Stored items from a collection:
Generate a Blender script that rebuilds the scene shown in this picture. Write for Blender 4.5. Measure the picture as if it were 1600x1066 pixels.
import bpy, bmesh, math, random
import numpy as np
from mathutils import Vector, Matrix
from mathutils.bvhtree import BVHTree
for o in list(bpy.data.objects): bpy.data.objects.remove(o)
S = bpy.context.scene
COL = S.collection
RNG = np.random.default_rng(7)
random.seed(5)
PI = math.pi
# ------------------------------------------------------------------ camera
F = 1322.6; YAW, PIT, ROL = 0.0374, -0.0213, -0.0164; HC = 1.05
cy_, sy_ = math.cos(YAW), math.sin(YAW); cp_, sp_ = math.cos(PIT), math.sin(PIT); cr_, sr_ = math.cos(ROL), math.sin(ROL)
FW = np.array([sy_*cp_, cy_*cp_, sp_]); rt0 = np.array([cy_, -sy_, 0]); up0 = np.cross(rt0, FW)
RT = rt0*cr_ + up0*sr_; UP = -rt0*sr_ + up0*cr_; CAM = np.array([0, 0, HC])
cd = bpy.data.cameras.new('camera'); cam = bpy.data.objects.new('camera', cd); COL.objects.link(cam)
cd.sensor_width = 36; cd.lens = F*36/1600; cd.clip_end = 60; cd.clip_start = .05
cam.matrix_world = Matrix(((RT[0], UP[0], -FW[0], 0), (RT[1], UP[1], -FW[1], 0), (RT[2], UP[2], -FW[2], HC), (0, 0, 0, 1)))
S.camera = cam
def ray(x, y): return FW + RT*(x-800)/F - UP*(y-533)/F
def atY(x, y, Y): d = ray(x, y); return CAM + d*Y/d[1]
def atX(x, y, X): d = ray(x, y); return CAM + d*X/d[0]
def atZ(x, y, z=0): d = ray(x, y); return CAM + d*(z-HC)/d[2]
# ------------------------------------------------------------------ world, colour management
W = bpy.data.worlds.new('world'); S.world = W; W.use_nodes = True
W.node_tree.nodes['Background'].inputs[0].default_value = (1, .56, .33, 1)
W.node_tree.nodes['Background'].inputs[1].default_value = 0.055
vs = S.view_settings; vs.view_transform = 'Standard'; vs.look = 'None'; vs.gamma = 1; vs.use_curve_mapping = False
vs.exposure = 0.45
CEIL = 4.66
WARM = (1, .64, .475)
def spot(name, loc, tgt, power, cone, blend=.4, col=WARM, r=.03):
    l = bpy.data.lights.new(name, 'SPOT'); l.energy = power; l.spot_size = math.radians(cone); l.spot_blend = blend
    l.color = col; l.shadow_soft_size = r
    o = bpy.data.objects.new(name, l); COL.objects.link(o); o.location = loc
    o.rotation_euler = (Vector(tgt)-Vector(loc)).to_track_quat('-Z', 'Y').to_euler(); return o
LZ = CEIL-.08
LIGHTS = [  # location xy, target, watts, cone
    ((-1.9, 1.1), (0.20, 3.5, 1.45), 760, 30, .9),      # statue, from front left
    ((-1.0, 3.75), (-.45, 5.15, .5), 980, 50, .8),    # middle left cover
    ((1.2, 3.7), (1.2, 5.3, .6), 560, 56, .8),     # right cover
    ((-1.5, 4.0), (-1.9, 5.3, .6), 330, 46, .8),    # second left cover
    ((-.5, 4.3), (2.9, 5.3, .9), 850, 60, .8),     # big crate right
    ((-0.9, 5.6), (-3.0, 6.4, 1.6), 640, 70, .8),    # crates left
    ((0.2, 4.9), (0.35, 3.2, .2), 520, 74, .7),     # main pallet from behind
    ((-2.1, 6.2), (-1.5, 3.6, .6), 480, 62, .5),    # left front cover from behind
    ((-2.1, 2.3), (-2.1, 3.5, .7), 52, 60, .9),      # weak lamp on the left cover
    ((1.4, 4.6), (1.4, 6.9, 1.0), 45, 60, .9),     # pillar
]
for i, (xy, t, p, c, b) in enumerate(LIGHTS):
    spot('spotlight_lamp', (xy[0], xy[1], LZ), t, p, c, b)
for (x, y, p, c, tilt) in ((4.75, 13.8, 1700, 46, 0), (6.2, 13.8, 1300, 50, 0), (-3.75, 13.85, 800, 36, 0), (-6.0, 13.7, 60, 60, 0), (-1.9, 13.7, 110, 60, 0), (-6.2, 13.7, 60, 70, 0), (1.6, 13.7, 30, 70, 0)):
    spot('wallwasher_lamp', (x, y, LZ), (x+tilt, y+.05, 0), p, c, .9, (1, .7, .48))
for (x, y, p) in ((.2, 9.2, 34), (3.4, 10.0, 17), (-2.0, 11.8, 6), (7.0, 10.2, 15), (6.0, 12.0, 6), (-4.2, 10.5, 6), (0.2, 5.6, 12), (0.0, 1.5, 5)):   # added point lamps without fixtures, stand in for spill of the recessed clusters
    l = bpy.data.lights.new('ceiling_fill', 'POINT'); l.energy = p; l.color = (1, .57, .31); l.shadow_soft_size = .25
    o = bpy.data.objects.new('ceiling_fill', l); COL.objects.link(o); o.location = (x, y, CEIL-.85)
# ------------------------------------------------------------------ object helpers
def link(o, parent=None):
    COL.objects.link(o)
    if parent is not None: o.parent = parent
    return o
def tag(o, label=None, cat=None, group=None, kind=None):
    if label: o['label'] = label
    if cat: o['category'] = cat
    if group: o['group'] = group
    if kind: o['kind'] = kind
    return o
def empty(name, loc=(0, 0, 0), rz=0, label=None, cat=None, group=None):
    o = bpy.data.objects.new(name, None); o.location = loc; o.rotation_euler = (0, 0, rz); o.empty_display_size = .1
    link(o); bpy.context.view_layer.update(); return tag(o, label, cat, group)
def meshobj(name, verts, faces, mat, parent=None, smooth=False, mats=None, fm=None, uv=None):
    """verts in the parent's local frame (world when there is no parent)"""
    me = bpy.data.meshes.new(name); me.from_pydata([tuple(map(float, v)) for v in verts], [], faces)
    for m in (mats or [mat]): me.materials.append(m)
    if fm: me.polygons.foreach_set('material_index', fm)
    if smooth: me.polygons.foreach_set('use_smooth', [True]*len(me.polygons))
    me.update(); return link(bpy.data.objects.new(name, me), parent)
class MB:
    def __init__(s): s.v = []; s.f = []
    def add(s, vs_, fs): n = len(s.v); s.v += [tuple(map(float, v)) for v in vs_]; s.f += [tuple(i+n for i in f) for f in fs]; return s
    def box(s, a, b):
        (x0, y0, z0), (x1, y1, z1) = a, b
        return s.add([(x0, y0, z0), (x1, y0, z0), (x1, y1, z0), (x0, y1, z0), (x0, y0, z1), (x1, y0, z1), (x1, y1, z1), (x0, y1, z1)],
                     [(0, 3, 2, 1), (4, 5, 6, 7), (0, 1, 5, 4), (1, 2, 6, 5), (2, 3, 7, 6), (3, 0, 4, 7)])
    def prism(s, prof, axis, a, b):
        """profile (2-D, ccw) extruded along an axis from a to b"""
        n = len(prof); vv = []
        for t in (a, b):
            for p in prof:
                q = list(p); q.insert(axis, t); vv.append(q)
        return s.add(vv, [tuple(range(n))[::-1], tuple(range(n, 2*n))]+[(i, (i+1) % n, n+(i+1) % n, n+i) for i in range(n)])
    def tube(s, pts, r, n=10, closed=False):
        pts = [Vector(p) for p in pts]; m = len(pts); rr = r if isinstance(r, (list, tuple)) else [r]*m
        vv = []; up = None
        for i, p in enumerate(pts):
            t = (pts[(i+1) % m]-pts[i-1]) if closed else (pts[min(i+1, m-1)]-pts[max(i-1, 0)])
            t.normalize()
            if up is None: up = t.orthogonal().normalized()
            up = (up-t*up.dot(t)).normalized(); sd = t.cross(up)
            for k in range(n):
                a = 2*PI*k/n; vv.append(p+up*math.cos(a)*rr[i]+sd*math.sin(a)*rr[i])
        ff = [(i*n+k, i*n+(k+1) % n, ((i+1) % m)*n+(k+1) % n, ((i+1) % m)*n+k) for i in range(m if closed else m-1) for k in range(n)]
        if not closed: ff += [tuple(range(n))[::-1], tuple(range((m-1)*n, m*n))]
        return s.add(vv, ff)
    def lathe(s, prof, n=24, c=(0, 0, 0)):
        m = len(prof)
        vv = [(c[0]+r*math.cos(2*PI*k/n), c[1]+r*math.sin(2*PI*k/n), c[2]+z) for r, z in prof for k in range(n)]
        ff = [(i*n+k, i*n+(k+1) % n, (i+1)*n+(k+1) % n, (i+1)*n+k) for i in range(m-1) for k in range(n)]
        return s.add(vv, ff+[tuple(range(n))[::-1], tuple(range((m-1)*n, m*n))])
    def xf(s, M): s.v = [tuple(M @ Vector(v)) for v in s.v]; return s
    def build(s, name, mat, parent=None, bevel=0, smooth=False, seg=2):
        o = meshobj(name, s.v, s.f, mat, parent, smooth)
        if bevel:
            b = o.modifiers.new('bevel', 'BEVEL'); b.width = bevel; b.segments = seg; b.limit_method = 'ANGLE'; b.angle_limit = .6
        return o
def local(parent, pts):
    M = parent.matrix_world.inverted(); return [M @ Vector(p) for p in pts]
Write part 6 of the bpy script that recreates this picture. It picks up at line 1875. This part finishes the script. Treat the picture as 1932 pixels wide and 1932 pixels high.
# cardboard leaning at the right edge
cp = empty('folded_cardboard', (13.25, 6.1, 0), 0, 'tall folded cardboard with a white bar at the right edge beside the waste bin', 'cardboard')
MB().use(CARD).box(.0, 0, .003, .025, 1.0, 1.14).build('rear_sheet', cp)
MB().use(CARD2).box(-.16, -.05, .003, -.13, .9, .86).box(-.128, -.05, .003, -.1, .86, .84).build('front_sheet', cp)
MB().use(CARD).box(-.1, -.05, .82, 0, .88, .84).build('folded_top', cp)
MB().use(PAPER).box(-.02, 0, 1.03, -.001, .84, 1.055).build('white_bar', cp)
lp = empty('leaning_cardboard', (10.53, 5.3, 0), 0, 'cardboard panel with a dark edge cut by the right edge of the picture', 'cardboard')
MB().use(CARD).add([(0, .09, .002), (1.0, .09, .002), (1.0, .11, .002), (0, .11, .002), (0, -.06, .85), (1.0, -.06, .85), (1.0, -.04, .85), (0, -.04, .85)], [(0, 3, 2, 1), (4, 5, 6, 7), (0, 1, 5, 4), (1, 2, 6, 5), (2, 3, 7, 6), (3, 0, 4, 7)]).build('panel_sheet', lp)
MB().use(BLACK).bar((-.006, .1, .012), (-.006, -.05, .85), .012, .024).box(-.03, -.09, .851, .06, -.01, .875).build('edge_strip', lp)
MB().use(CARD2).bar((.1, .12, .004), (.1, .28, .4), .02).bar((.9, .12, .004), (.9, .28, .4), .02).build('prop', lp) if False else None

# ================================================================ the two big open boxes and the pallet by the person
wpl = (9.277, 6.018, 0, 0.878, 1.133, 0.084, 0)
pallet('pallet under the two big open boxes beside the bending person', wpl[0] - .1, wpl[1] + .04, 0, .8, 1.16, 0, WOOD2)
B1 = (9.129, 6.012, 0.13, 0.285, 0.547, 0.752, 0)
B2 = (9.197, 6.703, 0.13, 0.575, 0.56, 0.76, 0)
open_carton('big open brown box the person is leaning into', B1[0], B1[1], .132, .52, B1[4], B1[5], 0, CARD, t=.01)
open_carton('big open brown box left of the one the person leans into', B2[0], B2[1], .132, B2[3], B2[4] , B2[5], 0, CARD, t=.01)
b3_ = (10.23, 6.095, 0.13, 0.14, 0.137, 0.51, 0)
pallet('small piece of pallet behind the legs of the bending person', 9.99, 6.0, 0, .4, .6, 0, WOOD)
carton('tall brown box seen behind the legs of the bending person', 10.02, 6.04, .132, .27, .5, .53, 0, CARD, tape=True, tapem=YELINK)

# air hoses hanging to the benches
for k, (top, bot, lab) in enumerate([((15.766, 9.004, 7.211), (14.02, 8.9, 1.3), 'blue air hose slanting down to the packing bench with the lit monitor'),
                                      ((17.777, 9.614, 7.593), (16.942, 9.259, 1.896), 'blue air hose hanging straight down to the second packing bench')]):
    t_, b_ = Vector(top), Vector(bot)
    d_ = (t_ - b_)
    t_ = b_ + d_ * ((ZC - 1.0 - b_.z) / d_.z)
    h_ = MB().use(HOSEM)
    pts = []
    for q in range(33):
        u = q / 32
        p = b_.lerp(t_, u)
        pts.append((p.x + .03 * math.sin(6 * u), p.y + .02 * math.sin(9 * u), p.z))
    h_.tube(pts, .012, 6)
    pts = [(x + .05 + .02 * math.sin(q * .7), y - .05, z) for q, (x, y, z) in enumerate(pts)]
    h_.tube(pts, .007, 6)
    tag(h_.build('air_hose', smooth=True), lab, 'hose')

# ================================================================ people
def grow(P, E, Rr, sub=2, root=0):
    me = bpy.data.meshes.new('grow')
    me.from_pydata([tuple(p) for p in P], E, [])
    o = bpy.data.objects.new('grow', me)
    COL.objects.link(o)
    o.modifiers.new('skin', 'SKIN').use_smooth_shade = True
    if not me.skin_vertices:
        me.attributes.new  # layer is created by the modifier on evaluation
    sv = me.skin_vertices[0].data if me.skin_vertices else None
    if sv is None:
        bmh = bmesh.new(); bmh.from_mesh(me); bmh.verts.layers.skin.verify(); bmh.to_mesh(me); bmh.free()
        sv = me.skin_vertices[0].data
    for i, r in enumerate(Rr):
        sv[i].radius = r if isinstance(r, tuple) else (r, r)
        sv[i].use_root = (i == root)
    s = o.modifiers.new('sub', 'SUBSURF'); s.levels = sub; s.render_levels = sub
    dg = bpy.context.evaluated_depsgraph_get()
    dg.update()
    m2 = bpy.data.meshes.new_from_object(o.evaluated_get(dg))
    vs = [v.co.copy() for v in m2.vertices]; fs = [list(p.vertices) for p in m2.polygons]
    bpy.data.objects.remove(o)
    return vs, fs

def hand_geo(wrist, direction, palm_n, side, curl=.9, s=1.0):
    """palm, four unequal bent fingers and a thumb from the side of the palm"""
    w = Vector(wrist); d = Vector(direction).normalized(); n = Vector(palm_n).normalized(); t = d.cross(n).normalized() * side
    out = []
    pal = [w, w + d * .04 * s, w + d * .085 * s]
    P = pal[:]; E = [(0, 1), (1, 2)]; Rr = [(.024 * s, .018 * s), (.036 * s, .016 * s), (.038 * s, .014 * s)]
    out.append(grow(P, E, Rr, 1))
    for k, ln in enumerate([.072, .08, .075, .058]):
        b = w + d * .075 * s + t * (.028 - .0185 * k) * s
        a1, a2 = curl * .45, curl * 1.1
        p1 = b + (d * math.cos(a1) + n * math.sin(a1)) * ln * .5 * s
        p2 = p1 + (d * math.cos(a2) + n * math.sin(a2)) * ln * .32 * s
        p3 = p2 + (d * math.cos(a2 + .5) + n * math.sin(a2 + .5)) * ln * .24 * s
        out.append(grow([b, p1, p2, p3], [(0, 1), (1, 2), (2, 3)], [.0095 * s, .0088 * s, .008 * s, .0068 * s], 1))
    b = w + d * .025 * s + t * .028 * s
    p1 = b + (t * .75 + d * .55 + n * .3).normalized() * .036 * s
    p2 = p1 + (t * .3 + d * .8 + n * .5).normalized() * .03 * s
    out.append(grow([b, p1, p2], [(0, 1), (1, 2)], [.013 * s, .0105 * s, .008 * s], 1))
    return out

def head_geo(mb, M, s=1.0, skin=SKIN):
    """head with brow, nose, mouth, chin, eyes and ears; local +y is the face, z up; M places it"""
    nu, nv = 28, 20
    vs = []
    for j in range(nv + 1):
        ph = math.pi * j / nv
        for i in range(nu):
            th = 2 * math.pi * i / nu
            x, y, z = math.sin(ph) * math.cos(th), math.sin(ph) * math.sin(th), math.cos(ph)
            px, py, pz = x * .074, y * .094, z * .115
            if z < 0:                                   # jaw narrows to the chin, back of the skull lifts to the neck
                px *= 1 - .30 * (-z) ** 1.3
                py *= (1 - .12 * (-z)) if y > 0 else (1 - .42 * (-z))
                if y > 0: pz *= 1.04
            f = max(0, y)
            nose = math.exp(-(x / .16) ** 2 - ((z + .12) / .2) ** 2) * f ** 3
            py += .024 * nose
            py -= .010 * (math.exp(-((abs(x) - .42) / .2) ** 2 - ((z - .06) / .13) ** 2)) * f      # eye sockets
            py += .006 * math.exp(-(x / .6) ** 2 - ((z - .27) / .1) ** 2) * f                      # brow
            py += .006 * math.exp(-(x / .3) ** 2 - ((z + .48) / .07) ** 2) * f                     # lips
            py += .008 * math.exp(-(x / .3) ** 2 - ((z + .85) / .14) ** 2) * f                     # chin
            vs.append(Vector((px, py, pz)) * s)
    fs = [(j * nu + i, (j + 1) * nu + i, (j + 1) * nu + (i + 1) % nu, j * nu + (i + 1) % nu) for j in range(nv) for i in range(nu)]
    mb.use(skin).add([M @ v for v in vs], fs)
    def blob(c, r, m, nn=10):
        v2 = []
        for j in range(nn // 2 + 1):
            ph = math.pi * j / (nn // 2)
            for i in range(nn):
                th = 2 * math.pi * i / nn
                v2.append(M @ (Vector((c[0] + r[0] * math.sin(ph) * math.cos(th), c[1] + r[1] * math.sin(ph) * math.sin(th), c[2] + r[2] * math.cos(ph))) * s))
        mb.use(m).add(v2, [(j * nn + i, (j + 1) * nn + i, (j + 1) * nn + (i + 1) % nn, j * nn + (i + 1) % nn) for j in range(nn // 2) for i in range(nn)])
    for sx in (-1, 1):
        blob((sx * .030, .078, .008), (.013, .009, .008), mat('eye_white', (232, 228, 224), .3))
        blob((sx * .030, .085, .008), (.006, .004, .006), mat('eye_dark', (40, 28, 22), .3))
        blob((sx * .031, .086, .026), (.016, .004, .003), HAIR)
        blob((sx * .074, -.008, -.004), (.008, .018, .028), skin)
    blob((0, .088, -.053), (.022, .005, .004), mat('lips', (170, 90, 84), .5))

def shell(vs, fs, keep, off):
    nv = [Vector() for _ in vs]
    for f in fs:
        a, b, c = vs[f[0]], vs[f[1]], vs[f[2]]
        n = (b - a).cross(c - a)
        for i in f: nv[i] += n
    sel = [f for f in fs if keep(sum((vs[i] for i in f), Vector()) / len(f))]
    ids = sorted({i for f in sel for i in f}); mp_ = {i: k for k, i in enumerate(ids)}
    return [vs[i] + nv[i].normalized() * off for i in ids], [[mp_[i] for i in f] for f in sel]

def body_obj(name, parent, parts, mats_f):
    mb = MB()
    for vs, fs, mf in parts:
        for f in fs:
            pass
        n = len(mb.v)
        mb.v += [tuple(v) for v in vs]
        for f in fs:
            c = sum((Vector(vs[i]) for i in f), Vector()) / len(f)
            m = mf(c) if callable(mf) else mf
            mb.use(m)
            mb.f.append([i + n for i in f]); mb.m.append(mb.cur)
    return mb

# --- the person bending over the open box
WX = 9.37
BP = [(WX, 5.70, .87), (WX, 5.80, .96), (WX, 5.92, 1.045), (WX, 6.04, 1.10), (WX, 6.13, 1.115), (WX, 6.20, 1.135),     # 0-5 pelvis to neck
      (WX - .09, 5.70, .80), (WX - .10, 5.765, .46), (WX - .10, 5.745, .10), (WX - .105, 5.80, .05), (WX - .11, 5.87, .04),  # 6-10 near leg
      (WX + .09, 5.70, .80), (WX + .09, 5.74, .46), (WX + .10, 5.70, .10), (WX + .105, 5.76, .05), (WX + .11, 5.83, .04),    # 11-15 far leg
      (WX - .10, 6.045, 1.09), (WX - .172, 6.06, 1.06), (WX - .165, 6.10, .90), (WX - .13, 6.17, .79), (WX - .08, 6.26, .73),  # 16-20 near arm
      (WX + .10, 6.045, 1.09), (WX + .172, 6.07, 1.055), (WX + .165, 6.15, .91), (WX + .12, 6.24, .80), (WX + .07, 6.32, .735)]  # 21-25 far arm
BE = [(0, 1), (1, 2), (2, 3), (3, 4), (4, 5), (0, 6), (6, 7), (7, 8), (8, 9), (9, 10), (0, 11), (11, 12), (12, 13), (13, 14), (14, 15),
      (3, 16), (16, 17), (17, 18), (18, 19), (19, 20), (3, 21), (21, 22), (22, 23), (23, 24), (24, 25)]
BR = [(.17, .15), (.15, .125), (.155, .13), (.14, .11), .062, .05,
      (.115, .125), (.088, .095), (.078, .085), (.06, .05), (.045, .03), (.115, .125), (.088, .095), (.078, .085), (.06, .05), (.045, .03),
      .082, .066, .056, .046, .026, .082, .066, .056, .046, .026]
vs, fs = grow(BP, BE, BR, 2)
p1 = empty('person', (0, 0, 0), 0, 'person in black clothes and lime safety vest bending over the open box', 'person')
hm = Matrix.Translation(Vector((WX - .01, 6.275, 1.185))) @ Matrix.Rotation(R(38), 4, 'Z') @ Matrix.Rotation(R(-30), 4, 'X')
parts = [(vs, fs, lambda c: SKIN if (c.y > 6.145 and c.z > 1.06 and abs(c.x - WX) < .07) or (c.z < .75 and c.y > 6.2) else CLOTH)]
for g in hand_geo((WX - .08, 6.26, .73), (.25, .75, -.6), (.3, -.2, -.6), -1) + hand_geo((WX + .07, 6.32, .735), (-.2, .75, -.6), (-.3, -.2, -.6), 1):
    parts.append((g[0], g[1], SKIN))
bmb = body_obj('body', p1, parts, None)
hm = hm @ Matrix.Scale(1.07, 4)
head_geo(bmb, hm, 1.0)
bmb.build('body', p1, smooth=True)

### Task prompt
Copy in full each line that holds the word "script".

### Result of this exercise
Generate a Blender script that rebuilds the scene shown in this picture. Write for Blender 4.5. Measure the picture as if it were 1600x1066 pixels.
Write part 6 of the bpy script that recreates this picture. It picks up at line 1875. This part finishes the script. Treat the picture as 1932 pixels wide and 1932 pixels high.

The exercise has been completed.